Uitspraak
GERECHTSHOF AMSTERDAM
WONINGSTICHTING EIGEN HAARD,
Gerechtshof Amsterdam
In deze zaak heeft het Gerechtshof Amsterdam op 27 januari 2015 uitspraak gedaan in hoger beroep over een ontruimingsvonnis in kort geding. De appellante, een huurster, was in hoger beroep gekomen van een vonnis van de voorzieningenrechter in de rechtbank Amsterdam, dat op 26 mei 2014 was gewezen. De voorzieningenrechter had de vordering van de verhuurster, Woningstichting Eigen Haard, toegewezen, omdat de huurster wanprestatie had gepleegd door haar hoofdverblijf niet in de woning te hebben en zonder toestemming kamers aan derden te onderverhuren.
De huurster had op 12 juni 2014 een bodemprocedure aangespannen tegen Eigen Haard, waarin zij vorderde dat zij haar hoofdverblijf in de woning had. De verhuurster had in reconventie ontbinding van de huurovereenkomst gevorderd. Het hof heeft vastgesteld dat de feiten zoals vermeld door de voorzieningenrechter niet in geschil zijn en dat de huurster haar hoofdverblijf niet in de woning had. Het hof heeft het vonnis van de voorzieningenrechter bekrachtigd, waarbij de huurster in de kosten van het hoger beroep werd veroordeeld.

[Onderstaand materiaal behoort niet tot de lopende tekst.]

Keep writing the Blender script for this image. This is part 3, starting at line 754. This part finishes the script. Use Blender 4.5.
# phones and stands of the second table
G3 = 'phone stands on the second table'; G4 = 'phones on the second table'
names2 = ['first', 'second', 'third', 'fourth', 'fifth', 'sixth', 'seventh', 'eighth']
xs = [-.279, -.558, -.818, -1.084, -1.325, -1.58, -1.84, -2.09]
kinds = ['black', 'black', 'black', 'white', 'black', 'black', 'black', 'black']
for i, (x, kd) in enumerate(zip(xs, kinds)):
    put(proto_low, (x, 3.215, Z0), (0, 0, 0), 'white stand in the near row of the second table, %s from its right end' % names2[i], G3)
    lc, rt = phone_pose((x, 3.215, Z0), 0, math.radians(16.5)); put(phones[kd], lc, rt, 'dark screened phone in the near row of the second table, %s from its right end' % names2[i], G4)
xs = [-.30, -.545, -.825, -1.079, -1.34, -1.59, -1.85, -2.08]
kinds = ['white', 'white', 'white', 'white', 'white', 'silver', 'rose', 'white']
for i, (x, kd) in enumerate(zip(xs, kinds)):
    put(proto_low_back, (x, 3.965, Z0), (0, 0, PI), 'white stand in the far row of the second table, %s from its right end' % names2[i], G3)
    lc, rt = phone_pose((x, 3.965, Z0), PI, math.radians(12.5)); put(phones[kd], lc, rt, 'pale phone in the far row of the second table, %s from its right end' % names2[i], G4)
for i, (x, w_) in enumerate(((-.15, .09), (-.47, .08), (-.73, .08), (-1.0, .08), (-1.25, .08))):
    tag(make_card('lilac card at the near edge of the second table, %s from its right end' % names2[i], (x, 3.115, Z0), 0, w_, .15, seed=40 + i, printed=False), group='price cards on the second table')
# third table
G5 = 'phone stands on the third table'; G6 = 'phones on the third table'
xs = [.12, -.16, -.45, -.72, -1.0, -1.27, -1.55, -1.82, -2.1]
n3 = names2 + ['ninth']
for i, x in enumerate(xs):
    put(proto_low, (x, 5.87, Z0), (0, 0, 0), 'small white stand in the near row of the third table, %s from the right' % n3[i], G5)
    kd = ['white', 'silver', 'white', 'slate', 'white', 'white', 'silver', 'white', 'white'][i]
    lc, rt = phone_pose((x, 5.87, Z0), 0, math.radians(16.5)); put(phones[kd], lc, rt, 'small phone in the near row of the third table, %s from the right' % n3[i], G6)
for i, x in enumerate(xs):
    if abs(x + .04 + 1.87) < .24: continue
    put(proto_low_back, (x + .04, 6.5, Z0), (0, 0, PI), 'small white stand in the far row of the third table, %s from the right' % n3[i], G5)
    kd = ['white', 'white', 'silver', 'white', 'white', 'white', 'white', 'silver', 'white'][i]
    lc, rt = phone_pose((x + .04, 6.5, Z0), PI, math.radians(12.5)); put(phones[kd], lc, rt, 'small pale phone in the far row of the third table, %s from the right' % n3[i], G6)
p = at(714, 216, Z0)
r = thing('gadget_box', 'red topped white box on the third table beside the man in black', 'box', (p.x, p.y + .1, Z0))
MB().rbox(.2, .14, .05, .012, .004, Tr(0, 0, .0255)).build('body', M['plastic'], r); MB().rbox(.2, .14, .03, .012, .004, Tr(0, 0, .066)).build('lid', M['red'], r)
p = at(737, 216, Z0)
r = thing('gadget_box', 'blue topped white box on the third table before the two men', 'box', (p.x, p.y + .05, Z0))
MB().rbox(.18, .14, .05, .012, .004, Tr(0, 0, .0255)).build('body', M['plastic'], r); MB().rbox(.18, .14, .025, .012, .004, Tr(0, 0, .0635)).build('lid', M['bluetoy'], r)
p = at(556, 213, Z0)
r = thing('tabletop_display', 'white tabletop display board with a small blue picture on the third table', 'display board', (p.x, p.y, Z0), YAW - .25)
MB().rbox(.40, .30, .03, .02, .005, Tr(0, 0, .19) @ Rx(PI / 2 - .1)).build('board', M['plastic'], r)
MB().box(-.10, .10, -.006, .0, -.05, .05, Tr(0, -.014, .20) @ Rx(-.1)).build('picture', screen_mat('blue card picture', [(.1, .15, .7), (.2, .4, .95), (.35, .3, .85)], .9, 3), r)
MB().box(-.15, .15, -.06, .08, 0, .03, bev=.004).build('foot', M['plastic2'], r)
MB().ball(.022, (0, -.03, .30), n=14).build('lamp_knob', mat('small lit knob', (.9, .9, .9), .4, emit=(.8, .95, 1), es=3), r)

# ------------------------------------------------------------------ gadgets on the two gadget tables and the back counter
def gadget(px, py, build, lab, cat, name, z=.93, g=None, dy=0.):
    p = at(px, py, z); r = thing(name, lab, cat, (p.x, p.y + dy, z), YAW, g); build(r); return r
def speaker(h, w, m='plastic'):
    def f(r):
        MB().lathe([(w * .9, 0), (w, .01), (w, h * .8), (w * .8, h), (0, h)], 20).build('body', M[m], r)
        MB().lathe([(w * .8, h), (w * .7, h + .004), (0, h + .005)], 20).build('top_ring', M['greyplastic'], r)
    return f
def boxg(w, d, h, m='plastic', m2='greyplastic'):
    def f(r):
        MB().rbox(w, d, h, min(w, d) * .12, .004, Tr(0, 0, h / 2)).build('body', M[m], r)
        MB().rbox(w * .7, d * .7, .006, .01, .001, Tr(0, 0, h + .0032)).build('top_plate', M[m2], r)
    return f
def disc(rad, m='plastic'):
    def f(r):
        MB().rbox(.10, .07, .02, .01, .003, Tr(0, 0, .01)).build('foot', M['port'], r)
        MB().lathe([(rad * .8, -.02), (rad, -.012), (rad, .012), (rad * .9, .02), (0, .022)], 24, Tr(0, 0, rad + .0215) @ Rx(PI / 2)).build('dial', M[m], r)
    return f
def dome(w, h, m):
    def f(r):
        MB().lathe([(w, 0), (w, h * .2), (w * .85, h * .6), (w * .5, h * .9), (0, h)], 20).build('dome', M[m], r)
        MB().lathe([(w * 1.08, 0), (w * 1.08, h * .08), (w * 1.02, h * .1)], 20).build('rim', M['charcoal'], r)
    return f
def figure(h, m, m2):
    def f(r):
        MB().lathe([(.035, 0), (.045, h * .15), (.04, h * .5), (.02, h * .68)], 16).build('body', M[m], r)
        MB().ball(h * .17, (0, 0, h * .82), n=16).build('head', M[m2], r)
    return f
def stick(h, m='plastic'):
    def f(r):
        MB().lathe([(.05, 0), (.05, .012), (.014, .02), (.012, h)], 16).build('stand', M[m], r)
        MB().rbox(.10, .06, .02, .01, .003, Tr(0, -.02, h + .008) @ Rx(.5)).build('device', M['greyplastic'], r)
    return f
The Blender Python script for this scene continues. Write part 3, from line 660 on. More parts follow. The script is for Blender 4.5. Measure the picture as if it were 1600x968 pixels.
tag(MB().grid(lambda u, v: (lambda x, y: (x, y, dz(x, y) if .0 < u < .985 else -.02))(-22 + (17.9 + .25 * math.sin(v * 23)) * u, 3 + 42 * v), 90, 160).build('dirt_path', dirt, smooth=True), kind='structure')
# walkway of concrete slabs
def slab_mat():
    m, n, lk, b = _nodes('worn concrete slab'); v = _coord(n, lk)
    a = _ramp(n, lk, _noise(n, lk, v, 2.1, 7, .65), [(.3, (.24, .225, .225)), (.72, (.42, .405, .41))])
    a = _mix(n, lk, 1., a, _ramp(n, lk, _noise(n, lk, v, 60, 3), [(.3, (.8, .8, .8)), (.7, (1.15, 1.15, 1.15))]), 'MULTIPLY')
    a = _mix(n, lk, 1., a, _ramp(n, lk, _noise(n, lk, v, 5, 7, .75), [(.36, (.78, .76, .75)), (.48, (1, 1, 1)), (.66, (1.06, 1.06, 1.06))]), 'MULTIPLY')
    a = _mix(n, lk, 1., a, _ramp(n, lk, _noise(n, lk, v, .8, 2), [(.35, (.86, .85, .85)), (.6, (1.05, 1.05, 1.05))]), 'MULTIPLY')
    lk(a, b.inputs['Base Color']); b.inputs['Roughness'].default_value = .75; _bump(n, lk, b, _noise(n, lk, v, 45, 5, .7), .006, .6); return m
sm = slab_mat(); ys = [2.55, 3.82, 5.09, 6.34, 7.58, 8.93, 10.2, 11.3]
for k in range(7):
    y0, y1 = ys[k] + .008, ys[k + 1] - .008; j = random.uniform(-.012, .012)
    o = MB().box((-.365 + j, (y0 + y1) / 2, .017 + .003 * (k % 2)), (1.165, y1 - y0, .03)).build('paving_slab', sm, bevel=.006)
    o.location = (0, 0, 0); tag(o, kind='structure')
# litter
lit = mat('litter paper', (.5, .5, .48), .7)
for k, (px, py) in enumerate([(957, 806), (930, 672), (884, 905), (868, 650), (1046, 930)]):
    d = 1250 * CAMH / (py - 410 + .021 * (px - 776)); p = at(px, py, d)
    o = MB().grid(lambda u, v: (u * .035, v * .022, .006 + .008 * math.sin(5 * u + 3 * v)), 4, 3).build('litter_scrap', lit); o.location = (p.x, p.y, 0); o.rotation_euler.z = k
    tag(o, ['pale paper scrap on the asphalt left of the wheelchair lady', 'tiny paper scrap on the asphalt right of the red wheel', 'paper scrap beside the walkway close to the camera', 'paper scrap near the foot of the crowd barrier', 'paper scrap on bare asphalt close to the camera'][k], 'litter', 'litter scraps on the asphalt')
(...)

De uitspraak van het hof bevestigde de eerdere beslissing van de voorzieningenrechter en oordeelde dat de tekortkomingen van de huurster zo ernstig waren dat de bodemrechter de vordering tot ontbinding van de huurovereenkomst en ontruiming van de woning zou toewijzen. Het hof heeft de kosten van het hoger beroep aan de huurster opgelegd, die als de in het ongelijk gestelde partij werd beschouwd.